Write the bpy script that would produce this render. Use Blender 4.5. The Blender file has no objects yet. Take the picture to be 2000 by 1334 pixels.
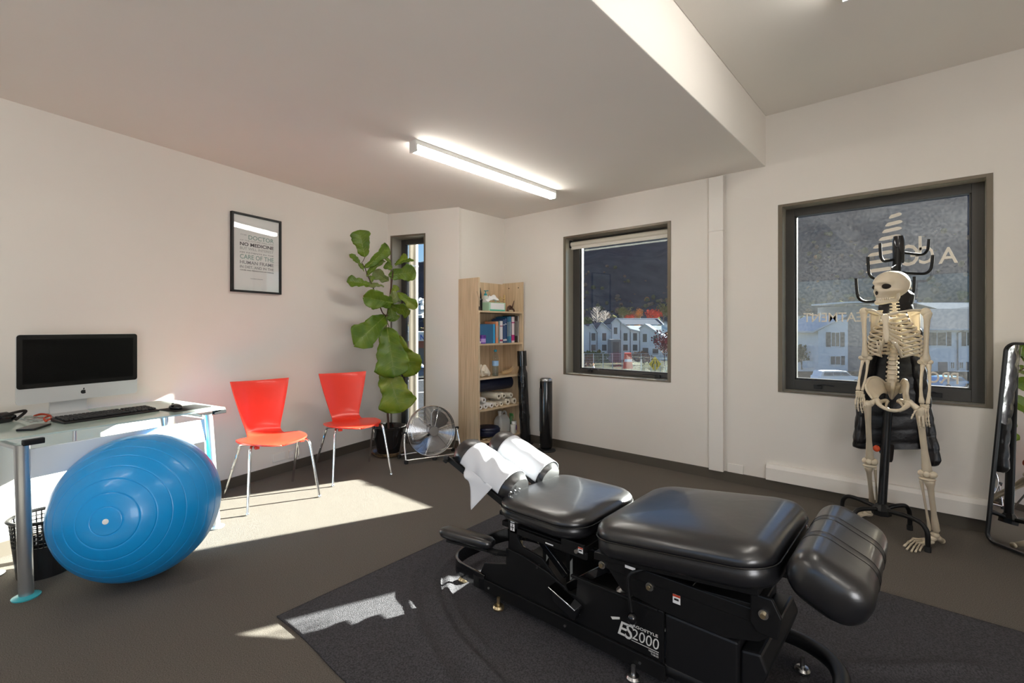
import bpy, math, random
from mathutils import Vector, Matrix, noise
C = bpy.context.scene
COL = C.collection
PI = math.pi
R = math.radians
H = 1.25
FPX, CU, CV = 940.0, 1000.0, 641.0
A_ = (.7512, -.6601); B_ = (.6601, .7512)

# ---------------- camera ----------------
cam = bpy.data.cameras.new('camera'); camo = bpy.data.objects.new('camera', cam); COL.objects.link(camo)
camo.location = (0, 0, H); camo.rotation_euler = (R(90), 0, math.atan2(.6601, .7512))
cam.sensor_width = 36; cam.lens = FPX / 2000 * 36; cam.shift_y = -.013; cam.clip_end = 4000
C.camera = camo
# ---------------- world, sun, exposure ----------------
SUN_DIR = Vector((-.378, -1, -.372 * math.sqrt(1 + .378 ** 2))).normalized()
wd = bpy.data.worlds.new('sky'); C.world = wd; wd.use_nodes = True
nt = wd.node_tree; bg = nt.nodes['Background']
sky = nt.nodes.new('ShaderNodeTexSky'); sky.sky_type = 'NISHITA'; sky.sun_disc = False
sky.sun_elevation = R(24); sky.sun_rotation = math.atan2(.378, 1); sky.air_density = 1.3; sky.dust_density = .3; sky.ozone_density = 2.0
tint = nt.nodes.new('ShaderNodeMix'); tint.data_type = 'RGBA'; tint.blend_type = 'MULTIPLY'; tint.inputs[0].default_value = 1; tint.inputs[7].default_value = (.80, .95, 1.28, 1)
nt.links.new(sky.outputs[0], tint.inputs[6]); nt.links.new(tint.outputs[2], bg.inputs[0]); bg.inputs[1].default_value = .14
sl = bpy.data.lights.new('sun', 'SUN'); so = bpy.data.objects.new('sun', sl); COL.objects.link(so)
so.rotation_euler = SUN_DIR.to_track_quat('-Z', 'Y').to_euler(); sl.energy = 70; sl.angle = R(.6); sl.color = (1, .95, .87)
so.location = (6, 20, 12)
al = bpy.data.lights.new('added_fill_light', 'AREA'); ao = bpy.data.objects.new('added_fill_light', al); COL.objects.link(ao)
al.shape = 'RECTANGLE'; al.size = 2.6; al.size_y = 1.3; al.energy = 125; al.color = (.96, .97, 1.0)  # added fill light lifting walls and ceiling; the wall has no window here
ao.location = (2.22, -.9, 1.5); ao.rotation_euler = Vector((-1, .15, .60)).to_track_quat('-Z', 'Z').to_euler()
v = C.view_settings
C.display_settings.display_device = 'sRGB'
v.view_transform = 'Standard'; v.look = 'None'; v.gamma = 1; v.use_curve_mapping = False; v.exposure = 0
C.cycles.max_bounces = 10; C.cycles.diffuse_bounces = 6; C.cycles.glossy_bounces = 5; C.cycles.transparent_max_bounces = 24
C.cycles.sample_clamp_indirect = 6; C.cycles.use_denoising = True
C.cycles.caustics_reflective = False; C.cycles.caustics_refractive = False
LAMP_POWER = 26.0      # radiant strength of the batten diffusers

# ---------------- geometry helpers ----------------
def w2(xc, yc): return (A_[0]*xc + A_[1]*yc, B_[0]*xc + B_[1]*yc)
def at(u, v_, Y):
    p = w2((u-CU)/FPX*Y, Y); return Vector((p[0], p[1], H-(v_-CV)/FPX*Y))
def atz(u, v_, z): return at(u, v_, FPX*(H-z)/(v_-CV))
def atx(u, v_, x):
    d = (u-CU)/FPX; return at(u, v_, x/(A_[0]*d+A_[1]))
def aty(u, v_, y):
    d = (u-CU)/FPX; return at(u, v_, y/(B_[0]*d+B_[1]))
def lerp(a, b, t): return a+(b-a)*t
def sst(a, b, x):
    t = max(0, min(1, (x-a)/(b-a))); return t*t*(3-2*t)
def interp(tab, x):
    if x <= tab[0][0]: return tab[0][1]
    for (a, fa), (b, fb) in zip(tab, tab[1:]):
        if x <= b: return fa+(fb-fa)*(x-a)/(b-a)
    return tab[-1][1]
def catmull(pts, n=6):
    P = [Vector(p) for p in pts]; out = []
    for i in range(len(P)-1):
        p0 = P[max(i-1, 0)]; p1 = P[i]; p2 = P[i+1]; p3 = P[min(i+2, len(P)-1)]
        for k in range(n):
            t = k/n
            out.append(.5*((2*p1)+(p2-p0)*t+(2*p0-5*p1+4*p2-p3)*t*t+(3*p1-p0-3*p2+p3)*t**3))
    out.append(P[-1]); return out
def resample(vals, m):
    n = len(vals)-1
    out = []
    for i in range(m):
        t = i/(m-1)*n; k = min(int(t), n-1); out.append(lerp(vals[k], vals[k+1], t-k))
    return out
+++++
Exercise objective:
Write out exactly the lines between the start of the data and the line with "A_ = (.7512, -.6601); B_ = (.6601, .7512)", including both, but none of the pictures.

Result below:
Write the bpy script that would produce this render. Use Blender 4.5. The Blender file has no objects yet. Take the picture to be 2000 by 1334 pixels.
import bpy, math, random
from mathutils import Vector, Matrix, noise
C = bpy.context.scene
COL = C.collection
PI = math.pi
R = math.radians
H = 1.25
FPX, CU, CV = 940.0, 1000.0, 641.0
A_ = (.7512, -.6601); B_ = (.6601, .7512)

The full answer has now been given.